Aim of the task: Search the records for "pixels" and copy each line that holds it.

Data extract:

◇ ◇ ◇

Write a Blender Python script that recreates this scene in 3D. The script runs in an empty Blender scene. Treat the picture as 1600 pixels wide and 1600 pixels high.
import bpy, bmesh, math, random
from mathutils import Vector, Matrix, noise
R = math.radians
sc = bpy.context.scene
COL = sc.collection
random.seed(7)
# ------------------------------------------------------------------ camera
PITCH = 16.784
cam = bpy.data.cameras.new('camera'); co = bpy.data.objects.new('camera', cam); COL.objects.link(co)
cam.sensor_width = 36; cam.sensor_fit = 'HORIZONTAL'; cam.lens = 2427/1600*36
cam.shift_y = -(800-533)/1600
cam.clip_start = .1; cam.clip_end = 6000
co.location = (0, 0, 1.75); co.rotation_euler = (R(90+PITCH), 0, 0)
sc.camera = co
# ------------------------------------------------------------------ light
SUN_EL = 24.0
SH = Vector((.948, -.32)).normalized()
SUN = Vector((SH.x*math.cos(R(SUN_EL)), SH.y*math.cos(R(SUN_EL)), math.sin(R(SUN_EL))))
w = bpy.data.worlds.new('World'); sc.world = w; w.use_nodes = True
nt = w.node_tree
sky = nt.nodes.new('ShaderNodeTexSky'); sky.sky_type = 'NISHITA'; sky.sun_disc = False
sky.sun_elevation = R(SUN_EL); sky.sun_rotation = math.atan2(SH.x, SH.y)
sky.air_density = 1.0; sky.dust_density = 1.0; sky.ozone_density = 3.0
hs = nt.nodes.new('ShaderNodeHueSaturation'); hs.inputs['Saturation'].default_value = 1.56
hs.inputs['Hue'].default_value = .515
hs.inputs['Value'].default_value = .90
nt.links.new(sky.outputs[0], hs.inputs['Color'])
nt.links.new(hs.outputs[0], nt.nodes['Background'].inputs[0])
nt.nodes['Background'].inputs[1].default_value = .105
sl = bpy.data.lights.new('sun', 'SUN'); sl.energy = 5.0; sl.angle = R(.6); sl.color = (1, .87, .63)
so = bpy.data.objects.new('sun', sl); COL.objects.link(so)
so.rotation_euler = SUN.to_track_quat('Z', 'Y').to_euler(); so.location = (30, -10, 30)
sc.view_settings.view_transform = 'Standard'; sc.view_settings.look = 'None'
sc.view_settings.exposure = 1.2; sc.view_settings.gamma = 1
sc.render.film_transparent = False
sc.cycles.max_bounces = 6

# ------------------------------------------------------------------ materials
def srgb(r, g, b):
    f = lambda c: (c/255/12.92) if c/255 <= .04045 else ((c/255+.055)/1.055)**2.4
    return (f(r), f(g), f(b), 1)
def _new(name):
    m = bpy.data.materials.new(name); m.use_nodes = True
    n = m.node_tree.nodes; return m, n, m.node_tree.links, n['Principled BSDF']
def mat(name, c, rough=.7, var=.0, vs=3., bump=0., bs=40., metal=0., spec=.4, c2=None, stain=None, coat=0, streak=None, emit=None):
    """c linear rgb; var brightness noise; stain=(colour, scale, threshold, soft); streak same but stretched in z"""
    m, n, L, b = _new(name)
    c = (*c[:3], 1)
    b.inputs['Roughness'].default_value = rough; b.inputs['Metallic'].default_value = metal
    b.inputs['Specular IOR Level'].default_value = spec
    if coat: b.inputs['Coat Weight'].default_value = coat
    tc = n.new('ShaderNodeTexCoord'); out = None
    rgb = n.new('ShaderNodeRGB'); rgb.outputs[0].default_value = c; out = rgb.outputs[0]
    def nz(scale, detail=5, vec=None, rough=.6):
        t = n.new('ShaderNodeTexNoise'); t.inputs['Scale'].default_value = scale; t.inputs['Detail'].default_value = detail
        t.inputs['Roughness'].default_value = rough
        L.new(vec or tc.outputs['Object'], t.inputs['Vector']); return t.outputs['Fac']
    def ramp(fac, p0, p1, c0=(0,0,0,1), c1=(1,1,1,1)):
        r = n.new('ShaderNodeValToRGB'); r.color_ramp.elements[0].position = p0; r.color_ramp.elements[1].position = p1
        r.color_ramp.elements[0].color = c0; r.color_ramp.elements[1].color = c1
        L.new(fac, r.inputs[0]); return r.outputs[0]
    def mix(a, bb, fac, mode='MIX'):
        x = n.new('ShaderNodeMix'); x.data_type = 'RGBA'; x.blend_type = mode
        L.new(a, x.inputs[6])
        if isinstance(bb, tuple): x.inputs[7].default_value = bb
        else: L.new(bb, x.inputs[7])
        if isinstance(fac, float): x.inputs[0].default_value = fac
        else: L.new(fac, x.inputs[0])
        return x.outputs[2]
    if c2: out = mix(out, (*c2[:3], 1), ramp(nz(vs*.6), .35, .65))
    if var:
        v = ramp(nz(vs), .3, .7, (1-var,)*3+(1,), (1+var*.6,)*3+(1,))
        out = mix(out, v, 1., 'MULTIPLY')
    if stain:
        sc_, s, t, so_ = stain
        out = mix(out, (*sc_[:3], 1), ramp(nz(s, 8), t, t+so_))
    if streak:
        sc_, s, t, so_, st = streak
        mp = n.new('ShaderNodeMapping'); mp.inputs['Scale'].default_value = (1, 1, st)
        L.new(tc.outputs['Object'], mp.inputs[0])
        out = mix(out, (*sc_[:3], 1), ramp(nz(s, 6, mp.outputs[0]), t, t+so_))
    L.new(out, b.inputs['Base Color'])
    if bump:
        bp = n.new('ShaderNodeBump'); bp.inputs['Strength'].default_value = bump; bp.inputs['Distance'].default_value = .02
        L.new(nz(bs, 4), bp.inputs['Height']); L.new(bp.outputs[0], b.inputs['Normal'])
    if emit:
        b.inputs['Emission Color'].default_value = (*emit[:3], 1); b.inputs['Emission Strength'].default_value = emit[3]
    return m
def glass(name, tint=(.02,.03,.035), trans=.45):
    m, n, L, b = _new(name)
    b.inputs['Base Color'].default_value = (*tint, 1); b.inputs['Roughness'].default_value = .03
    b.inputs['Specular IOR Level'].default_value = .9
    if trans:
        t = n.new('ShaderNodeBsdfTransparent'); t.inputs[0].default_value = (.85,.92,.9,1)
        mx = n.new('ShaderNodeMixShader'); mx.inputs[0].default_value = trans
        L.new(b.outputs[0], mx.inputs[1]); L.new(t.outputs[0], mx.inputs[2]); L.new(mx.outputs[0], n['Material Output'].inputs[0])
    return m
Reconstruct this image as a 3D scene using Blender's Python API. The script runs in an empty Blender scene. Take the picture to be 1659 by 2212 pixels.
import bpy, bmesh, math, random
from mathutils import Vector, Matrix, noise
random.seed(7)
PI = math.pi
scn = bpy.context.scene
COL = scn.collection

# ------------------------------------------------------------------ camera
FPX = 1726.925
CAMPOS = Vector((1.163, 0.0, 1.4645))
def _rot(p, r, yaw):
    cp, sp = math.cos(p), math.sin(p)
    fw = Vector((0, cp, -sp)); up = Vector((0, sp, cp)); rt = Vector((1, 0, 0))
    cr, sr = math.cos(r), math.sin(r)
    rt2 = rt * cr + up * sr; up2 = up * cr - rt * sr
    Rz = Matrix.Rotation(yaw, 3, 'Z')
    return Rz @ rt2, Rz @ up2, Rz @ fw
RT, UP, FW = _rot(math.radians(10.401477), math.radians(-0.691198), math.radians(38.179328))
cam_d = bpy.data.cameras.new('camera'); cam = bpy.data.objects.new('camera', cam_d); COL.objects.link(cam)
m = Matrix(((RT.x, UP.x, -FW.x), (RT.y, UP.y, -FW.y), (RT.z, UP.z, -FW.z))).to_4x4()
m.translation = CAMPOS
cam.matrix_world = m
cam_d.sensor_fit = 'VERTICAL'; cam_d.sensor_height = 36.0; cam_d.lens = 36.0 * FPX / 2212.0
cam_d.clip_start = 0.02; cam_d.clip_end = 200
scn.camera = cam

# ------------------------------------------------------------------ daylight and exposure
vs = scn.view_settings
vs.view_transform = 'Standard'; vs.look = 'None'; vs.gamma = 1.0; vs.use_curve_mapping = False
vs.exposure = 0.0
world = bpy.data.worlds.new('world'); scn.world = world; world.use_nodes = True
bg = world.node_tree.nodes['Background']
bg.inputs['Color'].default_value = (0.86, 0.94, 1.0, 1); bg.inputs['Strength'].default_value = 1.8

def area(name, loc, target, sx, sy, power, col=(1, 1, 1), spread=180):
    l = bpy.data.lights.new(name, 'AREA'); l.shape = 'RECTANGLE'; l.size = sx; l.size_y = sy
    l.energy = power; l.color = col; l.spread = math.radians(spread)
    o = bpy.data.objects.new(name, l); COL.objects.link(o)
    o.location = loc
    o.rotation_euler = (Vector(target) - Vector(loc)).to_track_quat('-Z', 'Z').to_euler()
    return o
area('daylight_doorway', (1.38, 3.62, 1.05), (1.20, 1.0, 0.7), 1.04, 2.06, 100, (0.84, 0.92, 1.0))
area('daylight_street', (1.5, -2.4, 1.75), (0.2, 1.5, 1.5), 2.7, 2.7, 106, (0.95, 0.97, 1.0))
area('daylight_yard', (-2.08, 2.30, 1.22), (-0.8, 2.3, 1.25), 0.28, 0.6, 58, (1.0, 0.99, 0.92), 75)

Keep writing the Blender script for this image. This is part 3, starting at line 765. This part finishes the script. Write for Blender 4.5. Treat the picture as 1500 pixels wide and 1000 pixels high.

◇ ◇ ◇

Response:
Write a Blender Python script that recreates this scene in 3D. The script runs in an empty Blender scene. Treat the picture as 1600 pixels wide and 1600 pixels high.
Reconstruct this image as a 3D scene using Blender's Python API. The script runs in an empty Blender scene. Take the picture to be 1659 by 2212 pixels.
Keep writing the Blender script for this image. This is part 3, starting at line 765. This part finishes the script. Write for Blender 4.5. Treat the picture as 1500 pixels wide and 1000 pixels high.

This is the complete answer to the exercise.